Danielson told the audience they should celebrate their freedom to assemble. In many countries, a similar event would result in people being jailed or even killed, he said. And while their liberties include the right to practice their religion, it also includes what is sometimes a gray area to be free from religion, he added.

"From time to time we are reminded that part of our freedom is not perfect," Danielson said. "It is up to those of us in this room to work together and make it more perfect. Our differences are interesting, but our common goals matter more."

Virdi said Sikhs have felt welcome in Iowa, explaining that Iowa churches and colleges have invited them to visit and explain their faith. But he also said some American Sikhs suffered after the Sept. 11, 2001, terrorist attacks because of their appearance — which includes a beard and a turban for men — and because of a lack of knowledge about their religion.

"It is positive. Over time, changes have come," Virdi said, noting that the U.S. military has honored Sikhs' religious customs. Respect and the pursuit of equality are things that both the First Amendment and the Sikh faith have in common, he added.

Rice, of the Des Moines Area Religious Council, said the organization is inter-faith, and it manages a food pantry for the greater Des Moines area out of concern and care for faith traditions.

"We see freedom of religion everywhere we look in this country," said Rice, noting that Iowa people of faith include Hispanic Catholics, Sikhs, Jews, Buddhists, Hindus, Baptists, Muslims and many others.

Iowa law professor Andersen said religious exercise in our society has always attracted some degree of controversy, but this is a moment when that controversy has boiled over in ways never seen in his lifetime.

"We are at a moment when not just disagreement with some religious beliefs, but outright hostility toward religion itself, is on the verge of becoming mainstream," Andersen said. "Religion, like every other system of belief, has always had its harsh critics, of course. In a free country, religion needs to take its lumps just like everything else. But our perception is that criticism of religion may be taking on a new dimension in size, character, and legal consequence. It is beginning to feel not just like ardent, honest disagreement, but as an attack on the concept of religious liberty itself. If that is true, it is bad news not only for me. It is also bad news for you."

One of the surest ways to create deep social strife is to silence people on the basis of the views and values they identify with most deeply and hold most dear, Anderson said.

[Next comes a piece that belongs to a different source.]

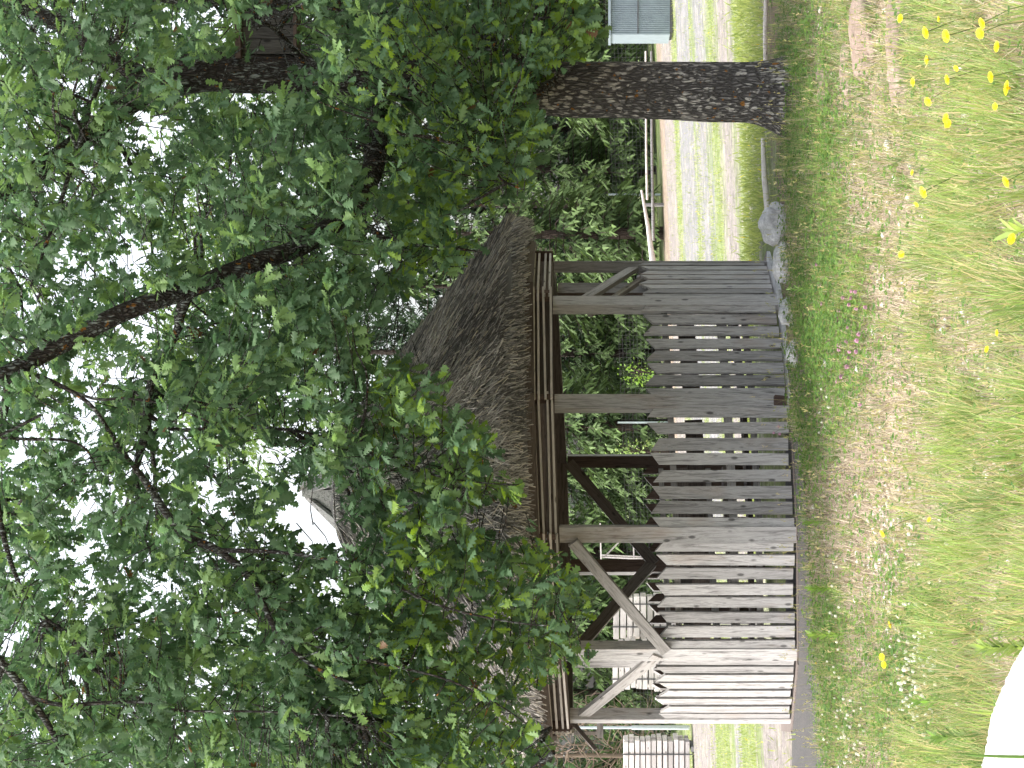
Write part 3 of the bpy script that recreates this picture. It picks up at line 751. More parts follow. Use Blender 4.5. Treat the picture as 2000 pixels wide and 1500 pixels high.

"Most people can live with having others disagree with them," he said. "But being treated with fundamental disrespect — or, worse, being demonized — evokes deep visceral reactions. It polarizes. It creates caricatures. Trust evaporates. Each side filters the evidence in a way that produces the worst possible image of the other. Moving forward in a constructive way becomes very difficult, sometimes impossible. Social contests are perceived as war in which the winner will take no prisoners."

Whether the issue is freedom of speech, access to fair elections or the free expression of religion, it is essential that those on all sides of public debates have fundamental respect, Andersen said. "If that is missing, we risk tearing the basic social fabric on which we all depend. Socially disenfranchising segments of our society isn't right, and in the long term doesn't work."